ERIC Number: ED303365
Record Type: Non-Journal
Publication Date: 1988-May
Pages: 158
Abstractor: N/A
ISBN: N/A
ISSN: N/A
EISSN: N/A
Available Date: N/A
Can Models Foster Conceptual Change? The Case of Heat and Temperature. Technical Report.
Wiser, Marianne; And Others
The target of difficulty of the Educational Technology Center (ETC) Heat and Temperature Group is basic thermal physics, particularly the differentiation between heat and temperature. High school teachers often find that thermal concepts are very difficult for their students to master and attribute students' difficulties at least in part to the failure to differentiate between heat and temperature. This failure would indeed account for the students' poor learning, since most thermal variables, laws, and principles are based on the differentiation and relation between heat and temperature.

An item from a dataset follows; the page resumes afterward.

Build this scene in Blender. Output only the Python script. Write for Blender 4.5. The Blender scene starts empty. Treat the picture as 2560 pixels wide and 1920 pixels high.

This group's curriculum has used microcomputers as laboratory tools: Microcomputer-Based Laboratories (MBL) allow students to collect, display, and summarize data collected from the "real world," while with Computer Laboratory Simulations students watch "ideal" experiments on the screen, setting parameters, not collecting data. Classroom interventions have helped students at the problem-solving level: students taught with microcomputers were better than control students at solving quantitative problems of the type given in science tests, but no evidence was found that the computer-based curriculum facilitated conceptual change. This report summarizes past work and the development of computer conceptual models, and reports the results of a pilot study conducted to test the models. (CW)
Publication Type: Reports - Research
Education Level: N/A
Audience: Researchers; Teachers; Practitioners
Language: English
Sponsor: Office of Educational Research and Improvement (ED), Washington, DC.
Authoring Institution: Educational Technology Center, Cambridge, MA.